With hardboiled miles you at least have a chance, so get out there and make you look gnarly for a bit.  Fear not, you’ll wash up okay.


  1. I envy your on-the-fly 20mph photo skills! 🙂

    Easy miles have their place but of course if you want to get fitter/faster/lighter you need to smash yourself past your limits! I went out for a 40 mile solo blast today. It was cold, raining and dark, but I did it because I want to be faster (and it helps that I enjoy riding my bike).

  2. Remember what it was like when you first started cycling and literally watching the fat melt from your body? I do. I jumped in with both feet, riding 300-400 (or more) miles a week right away. I did not work up to it, something I do not recommend to anyone. My wife and I also were eating nothing but low fat meals. I would come back from a ride and could see where I had lost weight. It was incredible. The weight loss was extreme, probably something my body could not take at my current age. I started in July at close to 240 pounds. By December I was at 185 pounds. Crazy.

    • bgddyjim says:

      Oh my God man, that’s awesome! I started out between 70 and 90 miles a week, I’m still lucky if I can top 200. Too cool brother.

      • That was pre-kids. I am where you are now, lucky to get even 150 in a week. And I do not have the speed you have.

        Do you find yourself eating more healthy when you are riding more?

      • bgddyjim says:

        To the contrary… I eat healthier through the off season. I can’t keep my weight up through the season if I eat like I do off-season. I live on fast food several days a week to pick up easy calories. My main problem is that I don’t eat a whole lot per sitting – I don’t have the stomach room. It’s a good problem to have, admittedly.

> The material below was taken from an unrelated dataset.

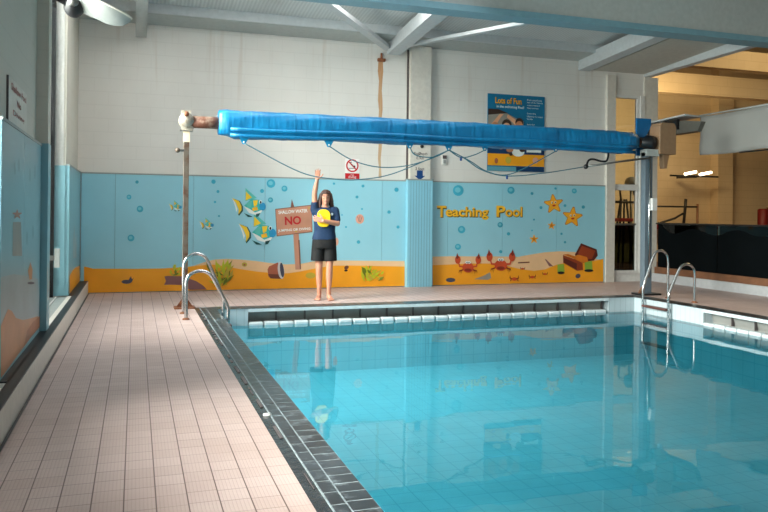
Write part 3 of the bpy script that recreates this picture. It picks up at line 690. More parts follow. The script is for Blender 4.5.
for dx, dy, m, nm, lf in ((.5, .6, 'letterdk', 'lettering_shadow', .001), (0, 0, 'letter', 'lettering', .0025)):
    for word in ((('T', 441.5, 211.5, 9.6, 11.5), ('eaching', 467.2, 213.2, 43, 13)), (('P', 500.8, 211.3, 9, 11.5), ('ool', 513.8, 211.7, 17, 10.5))):
        g = MB()
        for tx, cx, cy, wpx, hpx in word:
            c0 = on_plane(cx+dx, cy+dy, 1, YM-.003); ww = (on_plane(cx+wpx/2, cy, 1, YM)-on_plane(cx-wpx/2, cy, 1, YM)).length
            letters(g, tx, c0, ww, m, bold=.025 if lf > .002 else .055, height=hpx*.0190, lift=lf)
        g.build(nm, mural2, 'yellow storybook lettering' if lf > .002 else 'dark drop shadow of the lettering')
def crab(parent, cx, cy, s, label):
    L = []
    for sd in (-1, 1):
        for k in range(3):
            a = .5+.35*k; L.append(([(cx+sd*s*3, cy+s*1.5), (cx+sd*s*(6.5+k*1.3), cy+s*(2+k*.5)), (cx+sd*s*(7.2+k*1.2), cy+s*(8-k*1.1)), (cx+sd*s*(6.2+k*1.2), cy+s*(3.5+k*.2))], 'crabdk'))
        L.append(([(cx+sd*s*4, cy), (cx+sd*s*9, cy-s*.5), (cx+sd*s*10.5, cy-s*6), (cx+sd*s*9.2, cy-s*6), (cx+sd*s*8, cy-s*2), (cx+sd*s*4, cy-s*2)], 'crab'))
        L.append((ell(cx+sd*s*10.4, cy-s*7.8, s*2.9, s*4.2, 16), 'crab')); L.append(([(cx+sd*s*9.2, cy-s*10), (cx+sd*s*11, cy-s*15), (cx+sd*s*12.4, cy-s*10), (cx+sd*s*11, cy-s*8.5)], 'crabdk'))
    L.append((ell(cx, cy, s*5.8, s*5.2, 20), 'crab')); L.append((ell(cx, cy+s*2.6, s*3.6, s*1.6, 16), 'crabdk'))
    L.append((ell(cx-s*1.3, cy-s*5.2, s*1.5, s*1.5, 12), 'foamw')); L.append((ell(cx+s*1.3, cy-s*5.2, s*1.5, s*1.5, 12), 'foamw'))
    L.append((ell(cx-s*1, cy-s*4.9, s*.6, s*.7, 10), 'inkblack')); L.append((ell(cx+s*1, cy-s*4.9, s*.6, s*.7, 10), 'inkblack'))
    figure('painted_crab', parent, L, label)
crab(mural2, 468, 267.5, .98, 'left big painted crab'); crab(mural2, 500.8, 265.3, 1.08, 'right big painted crab')
def small_crab(cx, cy, s):
    L = [(ell(cx, cy+s*.4, s*2.6, s*1.7, 14), 'crab')]
    for sd in (-1, 1): L += [([(cx+sd*s*1.6, cy), (cx+sd*s*3.4, cy-s*.8), (cx+sd*s*4, cy-s*3.4), (cx+sd*s*4.6, cy-s*.6), (cx+sd*s*3.2, cy+s*1)], 'crabdk'), ([(cx+sd*s*2, cy+s*1), (cx+sd*s*3.8, cy+s*1.2), (cx+sd*s*3.8, cy+s*2.8), (cx+sd*s*3, cy+s*1.8)], 'crabdk')]
    figure('painted_crab', mural2, L, 'small painted crab')
for a in ((514.3, 278.6, 1.05), (532.3, 276.8, .8), (545, 273.8, .62), (522.6, 268.6, .55)): small_crab(*a)
figure('painted_stone', mural2, [([(474, 279.2), (483, 276), (490, 272.2), (491.2, 278), (488, 279.8)], 'rockgrey')], 'grey pointed painted stone under the crabs')
figure('painted_stone', mural2, [(ell(450.6, 280, 4.8, 2.2, 16), 'slateblue')], 'dark oval painted stone')
figure('painted_stick', mural2, [([(518, 262.2), (529.5, 261.6), (529.5, 262.8), (518, 263.4)], 'browndk')]); figure('painted_stick', mural2, [([(544.6, 258.8), (546.4, 259.6), (553.4, 266.5), (549, 266)], 'purple')])
figure('painted_pot', mural2, [([(557.5, 264.5), (564, 264), (564.5, 272), (557.5, 272)], 'limegreen'), (ell(561, 272.8, 3.6, 1.4, 14), 'inkblack')], 'green painted pot left of the chest')
figure('painted_chest', mural2, [([(584.5, 262), (592, 261), (592.5, 270), (585, 270.5)], 'limegreen'), (ell(588.8, 270.6, 4.6, 1.4, 14), 'inkblack'),
        ([(574.8, 254.5), (576.6, 251.5), (581, 243.2), (596.6, 249.3), (597.8, 255.5), (593.8, 260.6), (586, 261.5), (576, 257)], 'chestdk'), ([(578, 253.4), (582, 245.8), (595.5, 250.8), (592, 258.8), (584, 259.6)], 'chest'),
        ([(573.5, 257), (578, 254.6), (587, 257), (588.5, 261.5), (582, 263.5), (574.5, 260.5)], 'gold'), ([(563, 255), (575.5, 259.5), (582.5, 263), (583, 270), (577, 270.8), (563.2, 262.8)], 'chest'), ([(563.4, 257.6), (577, 263.6), (576.6, 269.8), (563.6, 262.4)], 'chestdk'), ([(563, 254.5), (568, 254), (576, 256.5), (576, 259.5)], 'gold')], 'open brown painted treasure chest')
figure('painted_stone', mural2, [(ell(578, 276, 2.6, 2.2, 14, -.5), 'slateblue')], 'small dark painted stone under the chest')
def smiley(cx, cy, r, rot, label):
    figure('painted_star', mural2, [(star(cx, cy, r, rot, .5), 'stardk'), (star(cx, cy, r*.9, rot, .48), 'star'), (ell(cx-1.6, cy-1.4, .9, 1.2, 10), 'foamw'), (ell(cx+1.8, cy-1.8, .9, 1.2, 10), 'foamw'), (ell(cx-1.4, cy-1.2, .5, .8, 10), 'inkblack'), (ell(cx+1.9, cy-1.6, .5, .8, 10), 'inkblack'), (ell(cx+.4, cy+1.6, 1.7, .9, 12, -.15), 'nored')], label)
smiley(553.6, 204, 10, -.1, 'upper smiling painted star'); smiley(572.4, 217, 10.5, .12, 'lower smiling painted star')
figure('painted_star', mural2, [(star(551.6, 225.6, 4, .1), 'star'), (star(551.6, 225.6, 2.2, .1), 'stardk')], 'small painted star under the pair'); figure('painted_star', mural2, [(star(534, 239.2, 4.5, 0), 'star'), (star(534, 239.2, 2.2, 0), 'stardk')], 'lone small painted star lower left')

# left wall cladding panels (each a mural panel with its painted rock and sand)
XM = XL
def side_panel(label, y0, y1):
    t = empty('side_mural', (XL, (y0+y1)/2, .2), label, 'mural'); return t
t = side_panel('shade-darkened blue seabed panel on the left wall between the two windows', 5.52, 7.72)
for a, b2 in ((5.52, 6.60), (6.606, 7.70)):
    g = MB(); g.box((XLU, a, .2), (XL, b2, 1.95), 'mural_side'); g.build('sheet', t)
g = MB(); g.box((XLU, 5.52, 1.95), (XL+.006, 7.72, 1.972), 'trimgrey'); g.build('cap_strip', t)
def sfig(name, layers, label=None, st=2): return figure(name, t, layers, label, 0, XL, 1, st)
sfig('painted_rocks', [([(1, 277), (14, 274), (26, 276), (38, 279), (39.5, 300), (38, 330), (20, 336), (1, 340)], 'greyblue')], 'pale grey-blue painted rock band')
sfig('painted_sand', [([(1, 326), (4, 318), (8, 309), (12, 311), (16, 318), (23, 320), (32, 318), (38, 316), (39.8, 326), (32, 336), (1, 378)], 'sandbrown')], 'brown painted sand', 4)
sfig('painted_sand', [([(24, 346), (27, 331), (33, 322), (39.8, 316), (39.6, 327)], 'sandbrown2')], None, 6)
sfig('painted_flower', [([(13, 222), (21, 222), (22, 256), (12.5, 256)], 'rockgrey'), (star(17.2, 214.5, 5), 'brown'), (ell(17, 215, 2, 2), 'sandbrown2')], 'brown painted flower on a pale column', 2)
sfig('painted_flower', [([(30.5, 262), (32.6, 270), (32, 279), (29.5, 280), (28, 271)], 'sandbrown'), (ell(31, 283, 3.5, 1.3), 'slateblue')], 'small brown painted bud', 4)
for cx, cy in ((19, 165), (30, 175), (15, 168), (35, 172), (27, 238), (33, 232)): sfig('painted_ripple', [(ell(cx, cy, .8, 7, 12), 'ripple')], None, 2)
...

  3. I see exactly what you’re talking about especially at the pool. I see overweight regulars backstroking or doing this skip/hop thing through the water, probably like a Zumba class. I’d like to tell them they need to skip/hop on dry land-the water makes them lighter. I don’t know why it bugs me when I see them doing that but for some reason it does. They’re all nice folks, I’d just like to see them really swim.